É perigosa para a democracia
essa tese de que não se pode falar de Lula. Qualquer coisa que se diga dele
vira uma tentativa golpista de desmoralizar o metalúrgico que chegou ao poder e
ajudou seu povo. As acusações do publicitário Marcos Valério ao Ministério
Público, incriminando o então presidente nas negociatas do mensalão, são
gravíssimas e podem gerar uma investigação, desde que o denunciante tenha dado
um mínimo de substância às suas declarações. Os Procuradores são pessoas
experientes que sabem lidar com esse tipo de caso e têm condições de avaliar a
consistência das acusações.
O que não é possível é
partir-se do pressuposto de que Lula é inatingível e está blindado para sempre
por que, segundo o presidente do Senado José Sarney “é um patrimônio do País,
da história do País, por sua vida e tudo que ele tem feito". Aliás, o
comentário é quase idêntico ao que o então presidente Lula fez para defender
Sarney de críticas e acusações: “Sarney tem história no Brasil suficiente para
que não seja tratado como se fosse uma pessoa comum."
Por esse raciocínio de índole
corporativista, temos no país uma casta de “intocáveis” que, ao contrário da
Índia, são seres puros acima de qualquer suspeita. A presidente Dilma é uma
dessas que consideram “lamentável" o que seria uma tentativa de
"destitui-lo da imensa carga de respeito que o povo brasileiro lhe
tem". O presidente francês François Hollande, apanhado no meio da
tempestade enquanto recepcionava Lula e Dilma, disse que Lula "é uma
referência" pelo que fez no governo pela redução da desigualdade no
Brasil.
Nada disso está em discussão
no momento, nem a popularidade de Lula nem o que tenha feito de bom para os
desassistidos brasileiros. O que se precisa saber é o que Lula tem a dizer
sobre as acusações, e seus apoiadores deveriam ser os primeiros a quererem que
suas explicações sejam claras o suficiente para desmentir o acusador que,
evidentemente, tem todas as razões do mundo para querer tumultuar o processo do
julgamento do mensalão que já o condenou a mais de 40 anos.
O fato de Valério ter levado
sete anos para acusar Lula, após desmentir seu envolvimento, conta contra ele.
Há, no entanto, detalhes no seu depoimento que lhe dão credibilidade, como o
valor do depósito da empresa SMP&B na conta do assessor do Palácio do
Planalto Freud Godoi, que já havia sido detectado na CPI dos Correios.
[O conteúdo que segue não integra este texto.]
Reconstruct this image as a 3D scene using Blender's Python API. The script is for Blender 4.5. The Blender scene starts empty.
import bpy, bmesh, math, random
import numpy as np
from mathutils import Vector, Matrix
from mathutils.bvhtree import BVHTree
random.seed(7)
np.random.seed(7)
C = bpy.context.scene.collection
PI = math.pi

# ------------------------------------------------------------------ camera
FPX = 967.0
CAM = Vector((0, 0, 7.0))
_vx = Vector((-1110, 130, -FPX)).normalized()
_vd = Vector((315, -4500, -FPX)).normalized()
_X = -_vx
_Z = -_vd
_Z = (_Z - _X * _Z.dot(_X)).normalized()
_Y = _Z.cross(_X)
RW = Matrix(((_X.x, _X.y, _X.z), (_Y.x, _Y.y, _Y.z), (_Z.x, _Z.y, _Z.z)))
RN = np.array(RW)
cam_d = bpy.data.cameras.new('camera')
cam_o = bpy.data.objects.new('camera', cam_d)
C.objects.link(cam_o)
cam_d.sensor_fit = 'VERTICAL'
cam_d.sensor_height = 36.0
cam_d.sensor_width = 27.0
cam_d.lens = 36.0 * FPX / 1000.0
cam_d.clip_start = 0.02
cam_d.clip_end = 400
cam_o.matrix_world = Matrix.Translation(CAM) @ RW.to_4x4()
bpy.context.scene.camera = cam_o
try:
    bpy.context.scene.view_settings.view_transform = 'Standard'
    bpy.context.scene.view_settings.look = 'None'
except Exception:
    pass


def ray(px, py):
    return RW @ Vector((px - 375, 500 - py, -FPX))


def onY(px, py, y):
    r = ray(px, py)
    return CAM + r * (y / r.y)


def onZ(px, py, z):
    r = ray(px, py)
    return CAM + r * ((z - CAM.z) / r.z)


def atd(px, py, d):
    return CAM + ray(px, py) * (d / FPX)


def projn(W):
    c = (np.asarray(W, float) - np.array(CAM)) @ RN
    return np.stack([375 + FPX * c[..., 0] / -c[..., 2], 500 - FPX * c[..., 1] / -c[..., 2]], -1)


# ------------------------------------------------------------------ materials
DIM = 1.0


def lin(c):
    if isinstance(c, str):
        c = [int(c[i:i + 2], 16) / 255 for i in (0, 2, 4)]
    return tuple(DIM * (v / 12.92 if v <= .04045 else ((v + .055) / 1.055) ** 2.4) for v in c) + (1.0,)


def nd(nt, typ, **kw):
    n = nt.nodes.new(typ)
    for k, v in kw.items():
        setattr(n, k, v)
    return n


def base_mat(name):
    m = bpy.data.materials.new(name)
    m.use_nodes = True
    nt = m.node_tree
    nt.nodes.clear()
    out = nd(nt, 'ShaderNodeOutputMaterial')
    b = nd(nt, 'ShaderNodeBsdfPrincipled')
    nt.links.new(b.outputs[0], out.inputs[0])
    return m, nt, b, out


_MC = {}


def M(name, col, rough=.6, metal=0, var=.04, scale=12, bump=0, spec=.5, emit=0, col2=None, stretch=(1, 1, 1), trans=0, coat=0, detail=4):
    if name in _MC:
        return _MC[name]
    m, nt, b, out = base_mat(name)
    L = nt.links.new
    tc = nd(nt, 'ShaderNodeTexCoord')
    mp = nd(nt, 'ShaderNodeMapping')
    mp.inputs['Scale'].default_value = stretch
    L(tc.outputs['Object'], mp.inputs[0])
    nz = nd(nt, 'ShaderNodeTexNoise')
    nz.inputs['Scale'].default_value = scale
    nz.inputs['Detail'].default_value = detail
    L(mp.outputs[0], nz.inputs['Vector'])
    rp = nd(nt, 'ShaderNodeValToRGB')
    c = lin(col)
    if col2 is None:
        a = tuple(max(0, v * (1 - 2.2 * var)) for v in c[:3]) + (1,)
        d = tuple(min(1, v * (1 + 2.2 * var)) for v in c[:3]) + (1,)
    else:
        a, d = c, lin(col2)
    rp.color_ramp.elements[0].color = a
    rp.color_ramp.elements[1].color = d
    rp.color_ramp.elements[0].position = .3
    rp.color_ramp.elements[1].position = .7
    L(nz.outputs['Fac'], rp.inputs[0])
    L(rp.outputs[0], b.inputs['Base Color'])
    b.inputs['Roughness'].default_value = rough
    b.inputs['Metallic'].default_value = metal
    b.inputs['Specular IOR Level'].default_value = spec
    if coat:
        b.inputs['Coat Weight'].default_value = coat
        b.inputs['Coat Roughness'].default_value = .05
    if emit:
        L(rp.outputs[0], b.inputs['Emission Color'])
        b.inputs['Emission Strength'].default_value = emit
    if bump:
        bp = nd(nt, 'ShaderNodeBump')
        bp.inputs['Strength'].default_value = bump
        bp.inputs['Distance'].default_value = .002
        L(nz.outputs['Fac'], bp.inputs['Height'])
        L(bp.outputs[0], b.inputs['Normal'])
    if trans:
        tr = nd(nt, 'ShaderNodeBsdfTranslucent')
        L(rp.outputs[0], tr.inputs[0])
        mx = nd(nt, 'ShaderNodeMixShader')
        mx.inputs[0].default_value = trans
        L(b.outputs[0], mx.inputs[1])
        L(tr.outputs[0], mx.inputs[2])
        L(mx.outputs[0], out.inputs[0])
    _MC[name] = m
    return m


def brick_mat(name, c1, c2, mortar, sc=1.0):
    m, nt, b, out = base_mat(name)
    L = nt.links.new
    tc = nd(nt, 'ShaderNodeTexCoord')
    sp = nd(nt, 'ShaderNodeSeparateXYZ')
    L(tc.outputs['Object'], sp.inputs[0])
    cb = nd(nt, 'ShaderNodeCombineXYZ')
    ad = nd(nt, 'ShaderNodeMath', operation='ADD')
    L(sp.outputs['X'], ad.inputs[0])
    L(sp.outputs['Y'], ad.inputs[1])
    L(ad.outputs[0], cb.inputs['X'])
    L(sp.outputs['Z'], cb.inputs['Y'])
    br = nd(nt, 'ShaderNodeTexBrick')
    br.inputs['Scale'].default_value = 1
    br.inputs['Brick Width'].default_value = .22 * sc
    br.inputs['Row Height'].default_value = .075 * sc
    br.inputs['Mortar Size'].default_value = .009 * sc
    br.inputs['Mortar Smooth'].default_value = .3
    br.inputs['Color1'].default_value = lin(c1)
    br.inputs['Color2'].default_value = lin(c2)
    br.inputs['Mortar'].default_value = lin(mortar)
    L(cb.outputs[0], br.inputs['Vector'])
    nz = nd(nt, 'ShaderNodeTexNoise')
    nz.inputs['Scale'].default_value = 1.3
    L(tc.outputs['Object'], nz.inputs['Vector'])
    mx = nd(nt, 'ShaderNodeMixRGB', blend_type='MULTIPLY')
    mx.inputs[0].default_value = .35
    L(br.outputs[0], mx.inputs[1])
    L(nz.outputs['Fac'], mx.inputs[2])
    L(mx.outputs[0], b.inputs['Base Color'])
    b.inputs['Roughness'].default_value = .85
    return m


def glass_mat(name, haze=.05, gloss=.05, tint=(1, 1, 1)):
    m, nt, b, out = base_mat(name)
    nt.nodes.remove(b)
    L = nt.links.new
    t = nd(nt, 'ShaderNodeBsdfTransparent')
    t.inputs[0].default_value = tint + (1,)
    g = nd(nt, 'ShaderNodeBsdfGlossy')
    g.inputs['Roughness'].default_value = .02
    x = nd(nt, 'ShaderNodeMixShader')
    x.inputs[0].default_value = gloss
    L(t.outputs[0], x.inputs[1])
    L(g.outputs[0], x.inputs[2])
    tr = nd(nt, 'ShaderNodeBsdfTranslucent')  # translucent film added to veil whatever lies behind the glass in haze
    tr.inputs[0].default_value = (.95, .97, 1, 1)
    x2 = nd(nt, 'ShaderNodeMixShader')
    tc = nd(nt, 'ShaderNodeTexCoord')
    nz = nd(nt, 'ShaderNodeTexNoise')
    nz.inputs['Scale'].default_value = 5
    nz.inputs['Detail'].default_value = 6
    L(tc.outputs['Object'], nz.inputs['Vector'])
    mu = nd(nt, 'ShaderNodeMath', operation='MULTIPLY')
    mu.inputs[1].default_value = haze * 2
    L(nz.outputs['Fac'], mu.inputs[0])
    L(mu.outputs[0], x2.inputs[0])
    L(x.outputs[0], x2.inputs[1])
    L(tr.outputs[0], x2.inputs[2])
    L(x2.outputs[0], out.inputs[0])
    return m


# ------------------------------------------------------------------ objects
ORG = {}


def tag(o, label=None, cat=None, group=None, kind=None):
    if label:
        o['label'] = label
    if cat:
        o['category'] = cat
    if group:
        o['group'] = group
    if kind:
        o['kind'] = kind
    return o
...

Valério diz que esse dinheiro
foi depositado para “gastos pessoais” de Lula, e não se sabe se pode provar tal
afirmação. Mas Freud, que foi um dos aloprados que compraram um dossiê na eleição
de 2006 para tentar inculpar os candidatos tucanos à presidência Geraldo
Alckmin e ao governo de São Paulo José Serra, tem que explicar por que esse
dinheiro foi depositado por Valério em sua conta.
O envolvimento do banco BMG
com os empréstimos do mensalão, e também seu suposto favorecimento nos
empréstimos consignados, estão sendo investigados em outro processo, do qual
Lula já se livrou por questões de má técnica utilizada na denúncia. Só uma
investigação do Ministério Público poderá esclarecer toda a trama, e Lula
deveria ser o primeiro a querer ver tudo em pratos limpos.
Ele saiu de sua mudez ontem
para dizer que as declarações de Marcos Valério são mentirosas, o que já é um
primeiro passo. Mas como Lula já disse, no início do escândalo do mensalão, que
fora “traído” por pessoas que tiveram práticas “inaceitáveis” e depois mudou o
discurso, afirmando que tudo não passou de “farsa”, uma tentativa de golpe para
derrubá-lo do governo, é preciso mais para que não pairem dúvidas.
O que de pior pode acontecer
no Brasil é se criar um ambiente em que um líder político seja inimputável
simplesmente por que, para alguns – mesmo que formem a maioria momentânea – ele
seja “um deus”, como já foi definido por um de seus áulicos. Não é aceitável
que Napoleão, o líder dos porcos revolucionários na obra de George Orwell “A Revolução dos bichos”,
que sempre tinha razão, se transforme em um personagem da política brasileira.
O Supremo Tribunal Federal já deixou claro que todos são iguais perante a lei,
e não queremos que o país tenha um retrocesso se tornando uma versão
pós-moderna da fábula Orwell, onde uns são mais iguais que outros.